Washington Grain Commission chairman Gary Bailey and CEO Glen Squires go over some last-minute paperwork after the budget was adopted May 16 during the board meeting in Spokane.

The Washington Grain Commission has developed a "strong budget" for its priorities — marketing, research and education — its leaders say.

Commission board members recently approved a $6.68 million budget for the 2019-2020 fiscal year.

That's 5.4% higher than last year's $6.34 million budget.

The new fiscal year begins July 1.

"We're up a little bit this year, and that is to make sure we are fulfilling the needs of the growers," said Gary Bailey, commission chairman and a farmer in St. John.

The board increased market development by about $67,000, from nearly $1.3 million to $1.36 million, a 5.1% increase, to emphasize customers in Latin America and attend several buyers' conferences in Japan and south Asia, said Glen Squires, commission CEO.

"(Marketing) continues to be an important element of the board, to make sure we're being active with our buyers, helping to solve and address issues, concerns and needs that arise," Squires said.

The board slightly reduced funding for trade teams, in recognition of increased funding for U.S. Wheat Associates, the overseas marketing arm for the industry, Squires said.

Research funding increased 7.1% from nearly $2.4 million to $2.5 million. Research proposals included higher labor costs, Squires said.

The board members built in funding for possible special projects or needs during the year.

"If you could anticipate everything that's going to come up during the year, you could budget for it, but there's things that pop up that need attention," Bailey said.

The commission set aside $500,000 as a placeholder for special research projects if needed, Squires said.

The commission set aside a similar amount in 2018-2018 for falling number research, to address a starch problem that impacts end-use quality, he said.

An additional $80,000 was set aside for pre-release quality testing of samples from private breeding companies and Washington State University, following a breeder meeting last week during the commission's meeting in Spokane. The program is under development, Squires said.

The commission uses the current year's assessments to fund the following year's budget. Squires expects income to range between $6.3 million and $6.4 million, plus some investments.

"If the whole $6.6 million is spent, then we would go into reserves a little bit, but I don't anticipate that the full $6.6 million is going to be utilized," he said.

The commission collects an assessment of three quarters of 1% of the net selling price of wheat at the first point of sale.

The board tries to keep $6 million in reserves, the equivalent of at least a year's budget, in case of a total crop failure. It currently has $5.8 million in reserves, after moving $200,000 out of unassigned cash reserves into assigned cash reserves, toward meeting their $6 million goal, Squires said.

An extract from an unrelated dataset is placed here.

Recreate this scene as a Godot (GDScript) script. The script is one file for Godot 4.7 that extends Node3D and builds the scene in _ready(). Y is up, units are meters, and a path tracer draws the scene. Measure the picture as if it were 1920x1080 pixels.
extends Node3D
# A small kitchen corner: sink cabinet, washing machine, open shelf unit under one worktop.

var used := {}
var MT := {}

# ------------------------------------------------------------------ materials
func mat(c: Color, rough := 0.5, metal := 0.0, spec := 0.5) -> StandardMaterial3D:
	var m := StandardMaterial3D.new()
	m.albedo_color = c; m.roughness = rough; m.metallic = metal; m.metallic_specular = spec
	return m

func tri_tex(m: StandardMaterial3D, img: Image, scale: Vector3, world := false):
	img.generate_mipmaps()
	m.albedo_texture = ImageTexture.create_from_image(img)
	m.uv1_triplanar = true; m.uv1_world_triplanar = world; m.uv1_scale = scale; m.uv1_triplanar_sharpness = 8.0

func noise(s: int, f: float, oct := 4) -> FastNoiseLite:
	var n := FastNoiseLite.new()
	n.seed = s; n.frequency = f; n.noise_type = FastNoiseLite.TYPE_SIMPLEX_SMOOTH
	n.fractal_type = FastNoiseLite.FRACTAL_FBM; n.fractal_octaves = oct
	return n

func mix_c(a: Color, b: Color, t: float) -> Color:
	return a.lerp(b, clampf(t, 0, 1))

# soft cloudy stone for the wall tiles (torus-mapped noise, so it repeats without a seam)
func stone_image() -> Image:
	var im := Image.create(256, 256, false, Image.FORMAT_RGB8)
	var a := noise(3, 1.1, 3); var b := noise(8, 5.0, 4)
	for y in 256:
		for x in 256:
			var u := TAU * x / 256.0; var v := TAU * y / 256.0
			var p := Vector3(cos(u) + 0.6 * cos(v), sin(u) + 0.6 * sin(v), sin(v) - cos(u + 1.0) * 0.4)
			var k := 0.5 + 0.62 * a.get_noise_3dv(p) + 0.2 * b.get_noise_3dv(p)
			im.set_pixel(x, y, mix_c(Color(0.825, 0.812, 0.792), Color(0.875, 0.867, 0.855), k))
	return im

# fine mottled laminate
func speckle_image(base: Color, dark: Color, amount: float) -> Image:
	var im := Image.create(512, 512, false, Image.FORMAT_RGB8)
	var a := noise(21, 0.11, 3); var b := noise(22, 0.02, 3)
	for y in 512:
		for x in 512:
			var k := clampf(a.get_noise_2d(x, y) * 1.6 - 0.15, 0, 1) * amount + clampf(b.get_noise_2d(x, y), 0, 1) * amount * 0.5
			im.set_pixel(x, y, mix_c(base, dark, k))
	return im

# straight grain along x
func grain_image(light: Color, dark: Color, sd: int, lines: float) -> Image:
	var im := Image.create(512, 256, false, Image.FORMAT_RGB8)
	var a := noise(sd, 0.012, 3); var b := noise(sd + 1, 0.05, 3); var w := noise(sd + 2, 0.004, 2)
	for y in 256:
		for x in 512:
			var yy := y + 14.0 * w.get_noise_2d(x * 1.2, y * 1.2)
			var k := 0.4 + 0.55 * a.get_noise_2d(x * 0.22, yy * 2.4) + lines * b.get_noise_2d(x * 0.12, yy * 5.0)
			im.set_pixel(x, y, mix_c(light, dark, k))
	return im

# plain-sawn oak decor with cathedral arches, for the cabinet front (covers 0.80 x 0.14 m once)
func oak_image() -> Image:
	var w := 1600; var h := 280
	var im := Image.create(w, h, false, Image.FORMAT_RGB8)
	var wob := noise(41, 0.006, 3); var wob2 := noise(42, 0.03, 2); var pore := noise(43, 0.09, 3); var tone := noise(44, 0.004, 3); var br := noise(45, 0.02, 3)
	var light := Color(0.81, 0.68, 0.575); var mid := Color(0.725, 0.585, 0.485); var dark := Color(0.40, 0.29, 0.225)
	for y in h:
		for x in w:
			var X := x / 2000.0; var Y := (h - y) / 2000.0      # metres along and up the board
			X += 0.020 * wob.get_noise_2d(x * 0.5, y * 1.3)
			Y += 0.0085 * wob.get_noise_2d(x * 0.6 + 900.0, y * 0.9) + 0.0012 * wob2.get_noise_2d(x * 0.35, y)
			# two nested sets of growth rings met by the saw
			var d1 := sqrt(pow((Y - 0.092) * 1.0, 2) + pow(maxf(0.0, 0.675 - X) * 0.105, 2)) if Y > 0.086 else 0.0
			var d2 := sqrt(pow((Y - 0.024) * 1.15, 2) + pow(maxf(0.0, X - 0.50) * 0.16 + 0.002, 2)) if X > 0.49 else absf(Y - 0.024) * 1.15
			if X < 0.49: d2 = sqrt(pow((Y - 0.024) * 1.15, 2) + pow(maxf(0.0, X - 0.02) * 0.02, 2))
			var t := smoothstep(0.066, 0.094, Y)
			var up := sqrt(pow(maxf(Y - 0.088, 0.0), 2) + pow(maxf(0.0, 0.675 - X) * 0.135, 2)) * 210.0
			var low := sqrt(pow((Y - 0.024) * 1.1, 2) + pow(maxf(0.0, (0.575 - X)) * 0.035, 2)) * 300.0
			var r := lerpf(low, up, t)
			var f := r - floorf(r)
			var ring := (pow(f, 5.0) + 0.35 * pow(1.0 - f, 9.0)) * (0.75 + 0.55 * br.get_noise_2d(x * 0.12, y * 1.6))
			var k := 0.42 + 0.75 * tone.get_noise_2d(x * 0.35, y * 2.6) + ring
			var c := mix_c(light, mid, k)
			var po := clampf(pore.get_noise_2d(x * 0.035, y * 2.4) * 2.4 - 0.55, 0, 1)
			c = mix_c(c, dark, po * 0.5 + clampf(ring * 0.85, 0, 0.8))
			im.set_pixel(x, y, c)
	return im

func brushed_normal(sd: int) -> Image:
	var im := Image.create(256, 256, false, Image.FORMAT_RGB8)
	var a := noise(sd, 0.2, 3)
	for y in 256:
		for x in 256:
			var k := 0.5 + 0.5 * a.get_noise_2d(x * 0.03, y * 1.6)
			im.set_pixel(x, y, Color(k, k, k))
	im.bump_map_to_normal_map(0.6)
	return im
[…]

The largest increase was in office operations,  from $207,000 to $262,000, or 26.5% with funding set aside for building maintenance to prepare for a tenant in the commission's office in Spokane. 

The biggest decrease was in policy development, from $124,000 to $116,000, down nearly 6.5%, as the commission doesn't have an election this year and won't set money aside, Squires said.

Education and information increased from $533,000 to nearly $541,000, a 1.4% gain.

Grower services increased 3.2% from nearly $908,000 to $937,000.

Professional services and support increased 2.8%, from $914,000 to $940,000.